Making percentages fair (creating new system for employee bonuses)

davemva

New member
Joined
May 12, 2016
Messages
1
I've just taken the job of academic manager at a small private school. Teachers get a quarterly bonus based on their student retention rate. payments are in five groups. above 50%, 85-90% 90-95% 96-99% and 100%. There is quite a big financial difference between the top and bottom group.

The problem is that class sizes are not standard. So a teacher with a class of 4 students who loses 1 student has a retention rate of 75% and gets the lowest level bonus. A teacher with a class of 10 also loses one student but has a retention rate of 90% and gets a much higher bonus.

I don't feel this is fair. I was hoping I could find a different calculation to use to create a fair system.

I have considered using a z-score system but I don't think the school has the right data available to do this.

I'm employed due to my teaching and management abilities. My maths level is embarrassingly basic so this has been my only idea. Any suggestions would be very welcome and appreciated. By me and the teachers.

Thank you in advance.
 
I've just taken the job of academic manager at a small private school. Teachers get a quarterly bonus based on their student retention rate. payments are in five groups. above 50%, 85-90% 90-95% 96-99% and 100%. There is quite a big financial difference between the top and bottom group.

The problem is that class sizes are not standard. So a teacher with a class of 4 students who loses 1 student has a retention rate of 75% and gets the lowest level bonus. A teacher with a class of 10 also loses one student but has a retention rate of 90% and gets a much higher bonus.

I don't feel this is fair. I was hoping I could find a different calculation to use to create a fair system.

I have considered using a z-score system but I don't think the school has the right data available to do this.

I'm employed due to my teaching and management abilities. My maths level is embarrassingly basic so this has been my only idea. Any suggestions would be very welcome and appreciated. By me and the teachers.

Thank you in advance.
As stapel said, we would need to know your idea of fair before we could begin to help in a specific way. However, if you do not feel that a percentage is fair, do you feel an individual basis is fair? That is, so much for each student retained? And, if you do, why? [Not for us to know particularly but think of that teacher which had a 90% retention getting the same bonus as the one with 75% retention].

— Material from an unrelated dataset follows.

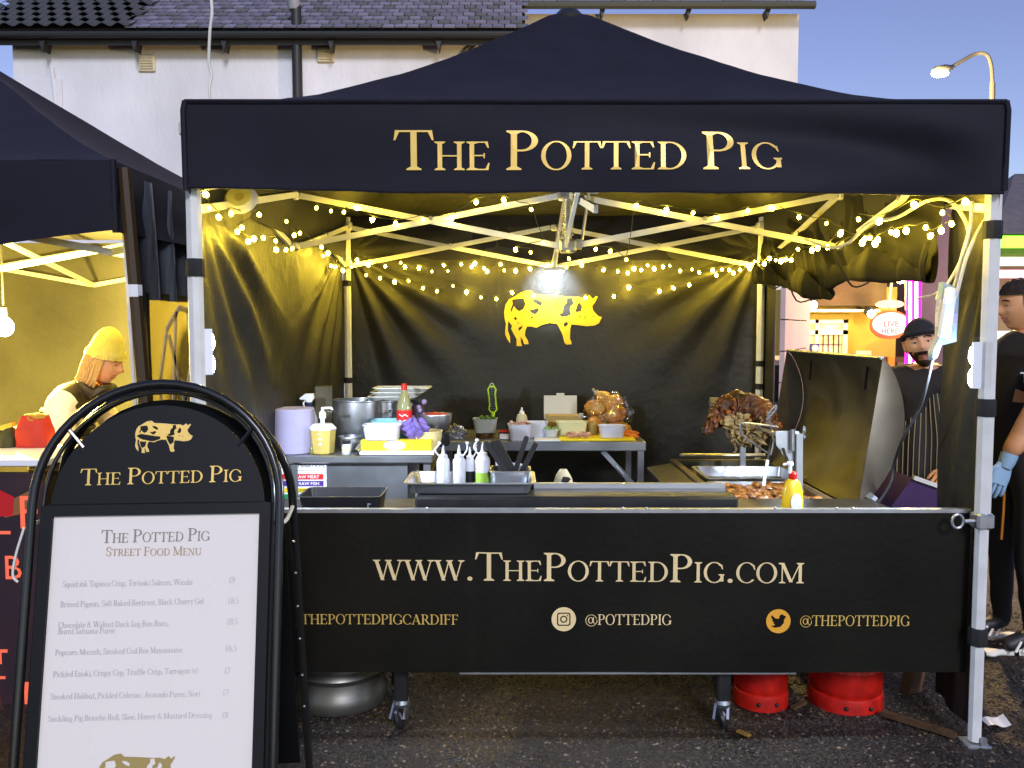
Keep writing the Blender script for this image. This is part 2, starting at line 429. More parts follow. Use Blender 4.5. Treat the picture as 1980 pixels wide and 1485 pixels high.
M_BLKM = mat('black_metal', (.02, .02, .021), .45, .2, .5, var=.3, vscale=12)
M_WPL = mat('white_plastic', 'e4e6ea', .35, 0, .5)
M_CPL = mat('clear_plastic', 'dfe6ea', .2, 0, .5, trans=.35)
M_BLKP = mat('black_plastic', (.018, .018, .02), .38, 0, .5)
M_RED = mat('red_plastic', 'd01c14', .4)
M_WHITEP = mat('white_paint', 'dedfe4', .75, 0, .3, var=.24, vscale=.9, bump=.35, bscale=16, stretch=(1, 1, .45), detail=8)

# ------------------------------------------------------------------ ground
def tarmac_material():
    m = bpy.data.materials.new('tarmac'); m.use_nodes = True
    n, l = m.node_tree.nodes, m.node_tree.links; b = n['Principled BSDF']
    tc = n.new('ShaderNodeTexCoord')
    vo = n.new('ShaderNodeTexVoronoi'); vo.inputs['Scale'].default_value = 95; l.new(tc.outputs['Object'], vo.inputs['Vector'])
    nz = n.new('ShaderNodeTexNoise'); nz.inputs['Scale'].default_value = 1.9; nz.inputs['Detail'].default_value = 6; l.new(tc.outputs['Object'], nz.inputs['Vector'])
    r1 = n.new('ShaderNodeValToRGB'); e = r1.color_ramp.elements
    e[0].position = 0; e[0].color = (.008, .0065, .005, 1); e[1].position = 1; e[1].color = (.10, .072, .048, 1)
    k = e.new(.5); k.color = (.014, .0105, .0075, 1); k = e.new(.86); k.color = (.032, .023, .016, 1)
    sp = n.new('ShaderNodeSeparateColor'); l.new(vo.outputs['Color'], sp.inputs[0]); l.new(sp.outputs[0], r1.inputs[0])
    mx = n.new('ShaderNodeMix'); mx.data_type = 'RGBA'; mx.blend_type = 'MULTIPLY'; mx.inputs['Factor'].default_value = .8
    r2 = n.new('ShaderNodeValToRGB'); r2.color_ramp.elements[0].position = .35; r2.color_ramp.elements[1].position = .7
    r2.color_ramp.elements[0].color = (.3, .28, .26, 1); r2.color_ramp.elements[1].color = (1.7, 1.6, 1.5, 1)
    l.new(nz.outputs['Fac'], r2.inputs[0]); l.new(r1.outputs[0], mx.inputs['A']); l.new(r2.outputs[0], mx.inputs['B'])
    l.new(mx.outputs['Result'], b.inputs['Base Color'])
    mr = n.new('ShaderNodeMapRange'); mr.inputs['From Min'].default_value = .35; mr.inputs['From Max'].default_value = .65
    mr.inputs['To Min'].default_value = .42; mr.inputs['To Max'].default_value = .8
    l.new(nz.outputs['Fac'], mr.inputs['Value']); l.new(mr.outputs[0], b.inputs['Roughness'])
    bp = n.new('ShaderNodeBump'); bp.inputs['Strength'].default_value = 1.0; bp.inputs['Distance'].default_value = .008
    l.new(vo.outputs['Distance'], bp.inputs['Height']); l.new(bp.outputs[0], b.inputs['Normal'])
    return m
M_TAR = tarmac_material()
g = MB()
def gz(x, y): return 0.012 * fbm(x * .9, y * .9, 3.0) + .004 * noise.noise(Vector((x * 7, y * 7, 0)))
g.grid(lambda u, v: Vector((-4 + 8 * u, 1.6 + 6.4 * v, gz(-4 + 8 * u, 1.6 + 6.4 * v))), 120, 100)
tag(g.build('ground', M_TAR, None, 60), 'dark wet tarmac strewn with grit under the stalls', 'ground', kind='structure')
g2 = MB()
for (x0, x1, y0, y1) in ((-60, 60, -40, 1.6), (-60, -4, 1.6, 8), (4, 60, 1.6, 8), (-60, 60, 8, 120)):
    g2.add([(x0, y0, -.004), (x1, y0, -.004), (x1, y1, -.004), (x0, y1, -.004)], [(0, 1, 2, 3)])
tag(g2.build('car_park', M_TAR), 'tarmac car park stretching away behind the tents', 'ground', kind='structure')
# loose grit
gr = MB()
base_oct = [(1, 0, 0), (0, 1, 0), (-1, 0, 0), (0, -1, 0), (0, 0, .7), (0, 0, -.3)]
oct_f = [(0, 1, 4), (1, 2, 4), (2, 3, 4), (3, 0, 4), (1, 0, 5), (2, 1, 5), (3, 2, 5), (0, 3, 5)]
def grit(n, smin, smax, zone):
    mb = MB()
    for i in range(n):
        x, y = zone()
        s = smin + (smax - smin) * rnd.random() ** 3; a = rnd.random() * 6.3; ca, sa = math.cos(a), math.sin(a)
        kx, ky = .6 + .8 * rnd.random(), .6 + .8 * rnd.random(); z = gz(x, y)
        mb.add([(x + s * (vx * kx * ca - vy * ky * sa), y + s * (vx * kx * sa + vy * ky * ca), z + s * vz * (.5 + .6 * rnd.random())) for vx, vy, vz in base_oct], oct_f)
    return mb
def zone_a():
    y = 2.9 + 2.6 * rnd.random() ** 1.6; return (-1.6 + 4.4 * rnd.random(), y)
M_GR1 = mat('grey_grit', (.050, .034, .021), .75, 0, .5, var=.6, vscale=60)
M_GR2 = mat('pale_grit', (.22, .155, .10), .7, 0, .5, var=.4, vscale=40)
tag(grit(22000, .005, .014, zone_a).build('gravel', M_GR1, None, None), 'fine brown grit scattered over the tarmac', 'gravel', kind='stuff')
tag(grit(16000, .004, .013, zone_a).build('gravel', mat('dark_grit', (.014, .011, .009), .6), None, None), 'dark stones pressed into the tarmac', 'gravel', kind='stuff')
tag(grit(5000, .003, .010, zone_a).build('gravel', M_GR2, None, None), 'pale chips of stone scattered among the grit', 'gravel', kind='stuff')

# ------------------------------------------------------------------ white buildings behind
M_SLATE = [mat('slate_%d' % i, c, .55, 0, .5, var=.4, vscale=9, bump=.2, bscale=30) for i, c in enumerate(((.27, .255, .33), (.20, .19, .25), (.34, .32, .41), (.15, .155, .16)))]
M_TILE = mat('mossy_tile', (.09, .095, .10), .85, var=.7, vscale=5, bump=.4)
M_GUT = mat('black_gutter', (.016, .017, .017), .5)
M_VENT = mat('cream_vent', 'd2c8a8', .6, var=.1)
def slate_mesh(w, l, t, m, seed):
    r = random.Random(seed); j = lambda: (r.random() - .5) * .012
    w -= .017; mb = MB(); mb.add([(-w / 2 + j(), j(), 0), (w / 2 + j(), j(), 0), (w / 2, l, 0), (-w / 2, l, 0), (-w / 2 + j(), j(), t), (w / 2 + j(), j(), t), (w / 2, l, t * .5), (-w / 2, l, t * .5)],
                      [(3, 2, 1, 0), (4, 5, 6, 7), (0, 1, 5, 4), (1, 2, 6, 5), (2, 3, 7, 6), (3, 0, 4, 7)])
    me = mb.mesh('slate', None); me.materials.append(m); return me
def lay_slates(parent, x0, x1, ye, ze, slope, rows, w, gauge, limit=300, name='slate', meshes=None, fade=0.0, xlim=None):
    cs, sn = math.cos(slope), math.sin(slope); n = 0; extra = MB()
    Rm = Matrix.Rotation(slope, 4, 'X')
    for r in range(rows):
        y, z = ye + r * gauge * cs, ze + r * gauge * sn
        x = x0 - (w / 2 if r % 2 else 0)
        while x < x1:
            xc = x + w / 2; x += w
            if xc < x0 - .02 or xc > x1 + .02: continue
            if xlim and not xlim(xc, r): continue
            me = rnd.choice(meshes)
            T = Matrix.Translation((xc, y - sn * .012, z + .014 * cs + rnd.random() * .006)) @ Rm @ Matrix.Rotation((rnd.random() - .5) * .03, 4, 'Z') @ Matrix.Rotation(-.06, 4, 'X')
            if n < limit:
                o = put(name, me, None, parent); o.matrix_local = T; n += 1
            else: extra.add([T @ v.co for v in me.vertices], [tuple(p.vertices) for p in me.polygons])
    if extra.v: tag(extra.build(name + 's_far', meshes[0].materials[0], parent, None), kind='stuff')
def rect_wall(mb, x0, x1, y, z0, z1, th=.3): mb.box(((x0 + x1) / 2, y + th / 2, (z0 + z1) / 2), (x1 - x0, th, z1 - z0))

WY = 15.0
xl, xr = P(25, 120, WY).x, P(1004, 90, WY).x
ze = P(500, 84, WY).z
cot = thing('white_cottage', 'low white rendered building with mossy slate roof and black gutter behind the tents', 'building', (-4, WY, 0))
w = MB(); w.box(((xl + xr) / 2, WY + 2, ze / 2), (xr - xl, 4, ze))
w.build('wall', M_WHITEP, cot)
q = MB(); q.box((xl + .42, WY - .02, ze / 2 - .3), (.84, .05, ze - .6), bev=.015); q.build('wall_pier', M_WHITEP, cot)
sl1 = R(36); e_y, e_z = WY - .32, ze + .12
rf = MB(); L1 = 2.15
rf.add([(xl - .5, e_y, e_z), (xr + .1, e_y, e_z), (xr + .1, e_y + L1 * math.cos(sl1), e_z + L1 * math.sin(sl1)), (xl - .5, e_y + L1 * math.cos(sl1), e_z + L1 * math.sin(sl1))], [(0, 1, 2, 3)])
rf.add([(xl - .5, e_y, e_z - .05), (xr + .1, e_y, e_z - .05), (xr + .1, e_y + L1 * math.cos(sl1), e_z + L1 * math.sin(sl1) - .3), (xl - .5, e_y + L1 * math.cos(sl1), e_z + L1 * math.sin(sl1) - .3)], [(0, 1, 2, 3)])
roof1 = rf.build('roof', mat('roof_felt', (.012, .012, .014), .9), cot)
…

Just as an aside, I have long had the feeling that teachers are likely to be left out of administrative decisions like this so maybe you should talk to your teachers and see what they think. Even to something like, each teacher gets five votes and votes for the teachers they feel should get the highest bonus [must vote for five different teachers and can not vote for yourself]. Then the bonus pool is split somehow between the teachers with high ratings from other teachers and those retaining students, i.e. 30% of the pool the old way, 30% for the each student retained type and 40% to the ten highest rated by the other teachers]
 
Back with a new name

Hi, it was me who posted the original question but for some reason I couldn't sign into my account. I requested a new password 3 times but never received the email so I had to set up a new account,

One of you asked for a description of what I considered mathematically fair. So here goes. Some background first. Our Bonuses are paid quarterly, each teacher has on average 9 classes with student numbers ranging from 4 to 16 per class . A single course is 26 weeks. All courses start at different times. We are a private school so we don't run September to July like a public school. I worked for the company for 6 years before I became manager. My own look at the data seems to show that all teachers lose 1.5 students per class each year. This appears to be consistent across ages and class sizes. The bonuses are calculated on numbers from how ever many classes have finished a 26 course during those 3 months. This can be anything from 1 to 5 classes.

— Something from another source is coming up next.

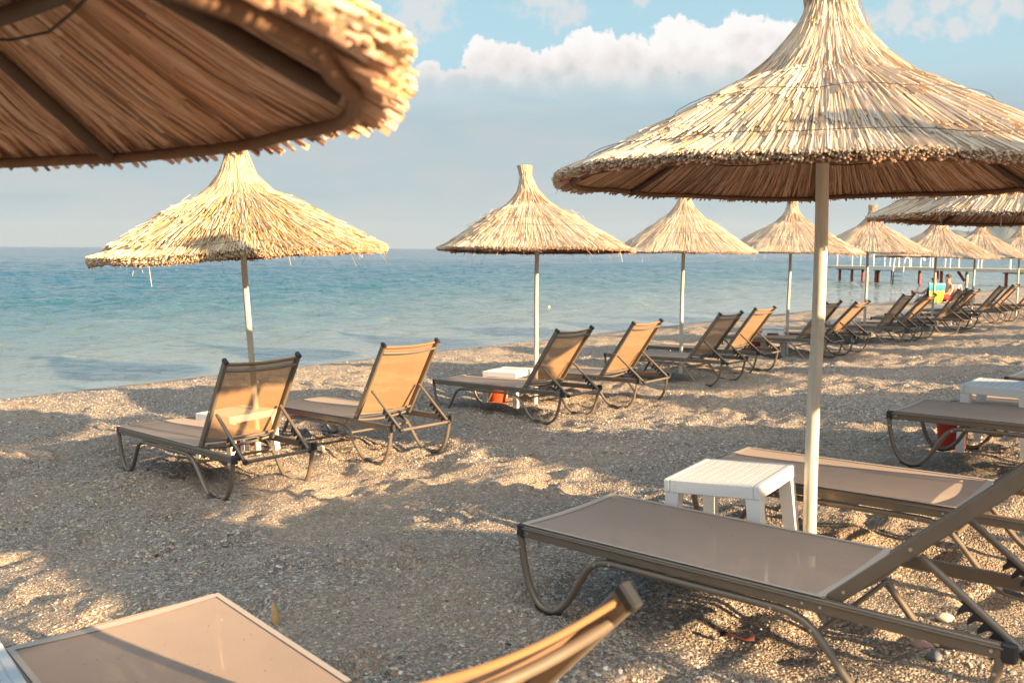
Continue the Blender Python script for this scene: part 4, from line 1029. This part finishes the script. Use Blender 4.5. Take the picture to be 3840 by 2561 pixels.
# stratus veil: grey blue below the cumulus base, streaked
mpv=t.n.new('ShaderNodeMapping'); t.put(mpv.inputs[0],cv); mpv.inputs['Scale'].default_value=(3.2,16,1)
st=t.noise(mpv.outputs[0],1.6,5,.55,.4)
veil_edge=t.m('ADD',el,t.m('MULTIPLY',t.m('SUBTRACT',st,.5),.06))
veil=t.ss(veil_edge,sky_at(1300,110)[1],sky_at(1300,300)[1],0,1)
K=.1        # sky strength
def lin(r,g,b): return tuple(((c/255+.055)/1.055)**2.4 if c>10 else c/3294. for c in(r,g,b))
EXPO=2.10
def skyc(r,g,b): return tuple(c/(2**EXPO)/K for c in lin(r,g,b))
zen=t.ramp(t.ss(el,0,.6),[(0,skyc(186,214,222)),(.38,skyc(172,211,223)),(1,skyc(104,160,196))])
blue=t.mix(.08,zen,sky.outputs[0])
hor=t.ramp(t.m('MULTIPLY',t.m('ADD',el,0.0),1/.18),[(0,skyc(192,201,206)),(.12,skyc(188,200,205)),(.45,skyc(182,199,206)),(.8,skyc(175,198,208)),(1,skyc(173,203,216))])
hor=t.mix(t.ss(st,.40,.62,0,.55),hor,skyc(200,202,202)); hor=t.mix(t.ss(st,.44,.26,0,.5),hor,skyc(166,184,190))
over=t.ss(t.m('ADD',el,t.m('MULTIPLY',t.m('SUBTRACT',st,.5),.25)),.50,.85)
over=t.m('MULTIPLY',over,t.ss(Y_,-.30,.20,1,0))
blue=t.mix(over,blue,tuple(2.9*x for x in skyc(246,238,226)))  # added bright white sky high up behind the camera, to lift the shadows
c=t.mix(t.m('MULTIPLY',veil,.94),blue,hor)
c=t.mix(wisp,c,skyc(226,226,226))
tone=t.m('ADD',t.m('MULTIPLY',t.m('SUBTRACT',el,e_base),1/(e_top-e_base)*.9),t.m('MULTIPLY',t.m('SUBTRACT',nA.outputs[0],.5),1.1))
tone=t.m('ADD',tone,t.m('MULTIPLY',fld,-.35))
ccol=t.ramp(t.ss(tone,-.2,.70),[(0,skyc(208,210,212)),(.3,skyc(232,228,226)),(.65,skyc(243,238,236)),(1,skyc(254,252,250))])
fade=t.ss(el,e_base-.012,e_base+.040)
c=t.mix(t.m('MULTIPLY',cum,fade),c,ccol)
bgn.inputs['Strength'].default_value=K; t.put(bgn.inputs['Color'],c)

# ------------------------------------------------------------------ camera
cd=bpy.data.cameras.new('camera'); cam=link(bpy.data.objects.new('camera',cd)); sc.camera=cam
cd.sensor_width=36; cd.lens=3400/3840*36; cd.clip_end=60000; cd.clip_start=.05
cam.matrix_world=Matrix.Rotation(R(90-5.82),4,'X')@Matrix.Rotation(.0049,4,'Z')
cd.dof.use_dof=True; cd.dof.focus_distance=7.0; cd.dof.aperture_fstop=5.0
sc.view_settings.view_transform='Standard'; sc.view_settings.look='None'; sc.view_settings.exposure=EXPO; sc.view_settings.gamma=1
sc.cycles.use_denoising=True; sc.cycles.max_bounces=8; sc.cycles.transparent_max_bounces=16; sc.cycles.volume_bounces=0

The first thing I find unfair is - As a teacher works for longer and longer the class size reduces, the 1.5 becomes a bigger percentage and their bonus reduces.

Second - This is compounded as students leave for a large number of reasons the majority of which have nothing to do with the teachers teaching

Finally - Class size upon opening is totally out of teachers hands, they get what they are given

(the second and final points relate to my opening issue with the class of 4 vs the class of 10)

I know the obvious solution is to get rid of the retentions system. That was my first choice. But our owner highly values it and I lost that fight. My only option is to chance/ recalculate it so it accurately reflects what is happening.

Thanks again in advance, I really appreciate the time people have put into helping me out. I'm a bit lost.